CDE — Making Linux Portability Easy
ihaque writes "A Stanford researcher, Philip Guo, has developed a tool called CDE to automatically package up a Linux program and all its dependencies (including system-level libraries, fonts, etc!) so that it can be run out of the box on another Linux machine without a lot of complicated work setting up libraries and program versions or dealing with dependency version hell. He's got binaries, source code, and a screencast up. Looks to be really useful for large cluster/cloud deployments as well as program sharing. Says Guo, 'CDE is a tool that automatically packages up the Code, Data, and Environment involved in running any Linux command so that it can execute identically on another computer without any installation or configuration. The only requirement is that the other computer have the same hardware architecture (e.g., x86) and major kernel version (e.g., 2.6.X) as yours. CDE allows you to easily run programs without the dependency hell that inevitably occurs when attempting to install software or libraries. You can use CDE to allow your colleagues to reproduce and build upon your computational experiments, to quickly deploy prototype software to a compute cluster, and to submit executable bug reports.'"

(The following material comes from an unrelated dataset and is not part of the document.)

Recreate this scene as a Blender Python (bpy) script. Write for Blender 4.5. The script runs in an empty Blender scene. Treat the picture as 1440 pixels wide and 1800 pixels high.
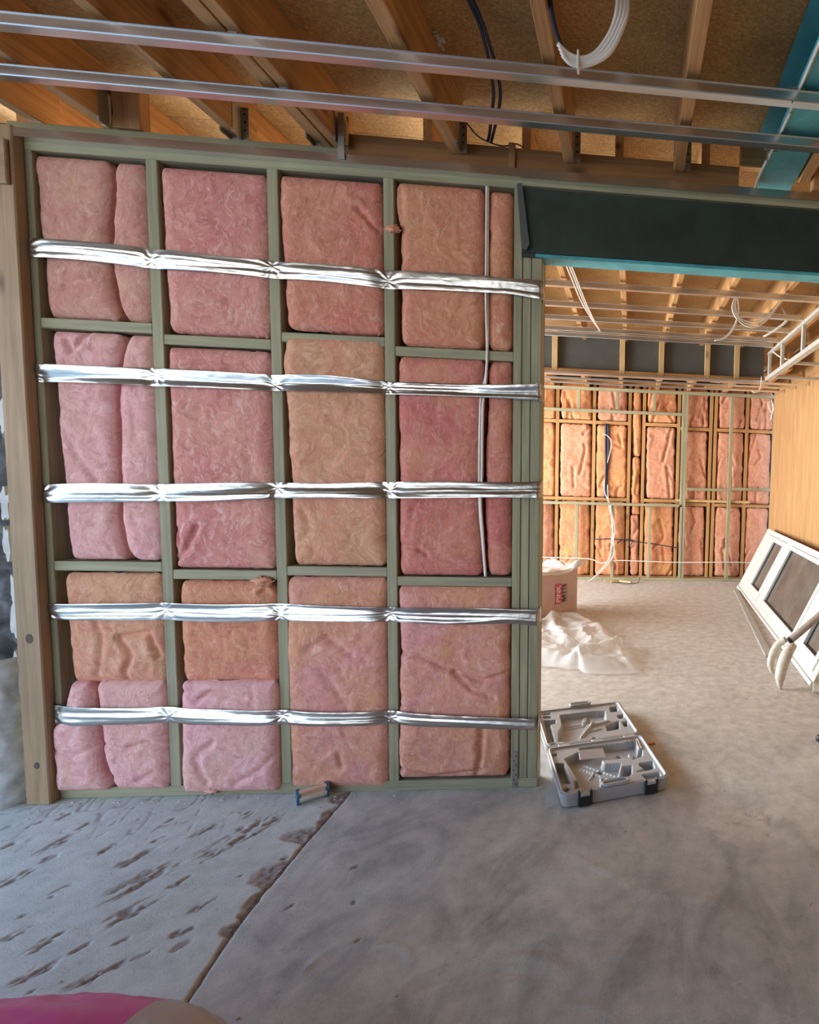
import bpy, math, random
import numpy as np
from mathutils import Matrix, Vector

sc = bpy.context.scene
random.seed(7)
col = sc.collection

# ------------------------------------------------------------------ camera
F_PX, PPX, PPY = 1000.0, 1207.57, 914.87
R_ = np.array([[0.99481451, -0.09718451, 0.02998761],
               [0.02233802, -0.07886562, -0.99663495],
               [0.09922247, 0.99213678, -0.07628576]])
cam_d = bpy.data.cameras.new('camera'); cam = bpy.data.objects.new('camera', cam_d); col.objects.link(cam)
cam_d.sensor_fit = 'HORIZONTAL'; cam_d.sensor_width = 36.0
cam_d.lens = 36.0 * F_PX / 1440
cam_d.shift_x = (720 - PPX) / 1440
cam_d.shift_y = (PPY - 900) / 1440
cam_d.clip_start = .02; cam_d.clip_end = 200
M = Matrix(((R_[0][0], -R_[1][0], -R_[2][0], 2.37387), (R_[0][1], -R_[1][1], -R_[2][1], -2.55853),
            (R_[0][2], -R_[1][2], -R_[2][2], 1.44003), (0, 0, 0, 1)))
cam.matrix_world = M
sc.camera = cam

# ------------------------------------------------------------------ world, lamps, exposure
SKY_STRENGTH = 3.3
w = bpy.data.worlds.new('sky'); sc.world = w; w.use_nodes = True
nt = w.node_tree; nt.nodes.clear()
wo = nt.nodes.new('ShaderNodeOutputWorld'); bg = nt.nodes.new('ShaderNodeBackground')
tc = nt.nodes.new('ShaderNodeTexCoord'); sx = nt.nodes.new('ShaderNodeSeparateXYZ'); rp = nt.nodes.new('ShaderNodeValToRGB')
nt.links.new(tc.outputs['Generated'], sx.inputs[0]); nt.links.new(sx.outputs['Z'], rp.inputs[0])
rp.color_ramp.elements[0].position = 0.0; rp.color_ramp.elements[0].color = (.90, .91, .90, 1)
rp.color_ramp.elements[1].position = .40; rp.color_ramp.elements[1].color = (.34, .58, .96, 1)
e_ = rp.color_ramp.elements.new(.12); e_.color = (.76, .86, .95, 1)
nt.links.new(rp.outputs[0], bg.inputs[0]); bg.inputs[1].default_value = SKY_STRENGTH
nt.links.new(bg.outputs[0], wo.inputs[0])

def area(name, loc, target, sx_, sy_, watts, color):
    d = bpy.data.lights.new(name, 'AREA'); d.shape = 'RECTANGLE'; d.size = sx_; d.size_y = sy_; d.energy = watts; d.color = color
    o = bpy.data.objects.new(name, d); col.objects.link(o); o.location = loc
    o.rotation_euler = (Vector(target) - Vector(loc)).to_track_quat('-Z', 'Y').to_euler()
    return o
# daylight through the window opening of the far room (behind the insulated wall); the near room is lit by the sky through its open side
area('window_daylight', (-2.15, 2.6, 1.25), (3.5, 2.9, 1.35), 4.2, 2.3, 425, (1.0, .965, .91))

vs = sc.view_settings
vs.view_transform = 'Standard'; vs.look = 'None'; vs.exposure = 0.62; vs.gamma = 1.0; vs.use_curve_mapping = False
sc.cycles.use_denoising = True
sc.cycles.max_bounces = 8; sc.cycles.diffuse_bounces = 5; sc.cycles.glossy_bounces = 4; sc.cycles.transparent_max_bounces = 8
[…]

The real problem is that Linux distributions, taken together or individually, presents developers with too many completely unnecessary choices as to where essential library files can be put, and also, there is no standard version naming and locating convention.
Package managers are a complex solution to a problem that need not have existed in the first place, if it was realized that unnecessary choice is deadly dangerous, in the world of large-scale software interoperability.
There does not need to be any choice for where on a file system a given application or a given library should be located. That should be completely determined by the app or library name, version (using a standard versioning scheme), variant (using a standard variant naming scheme), and origin person-or-organization, using a standard organization identifying scheme.
It goes without saying that there should also be a standard globally unique URI for such libraries and apps (including the unique name, version, variant, origin identification).
So there should be no choice about where on the internet to get it (except for the choice involved in a standard mirroring URI scheme), and
no choice about where to put it.
With this discipline, obviously needed in today's universe of code, all such package management, as well as dependency acquisition and installation, could be managed by a single unified and incredibly simple automated package manager; call it the TPM (trivial package manager).
I predict that's the direction things will move. It's the direction they should move. ;) evil
All programmers repeat after me:
-Unnecessary choice is (the root of all
-The default shall be good
Yes. It's a religion. But it's good for you. Now eat your vegetables.
Where are we going and why are we in a handbasket?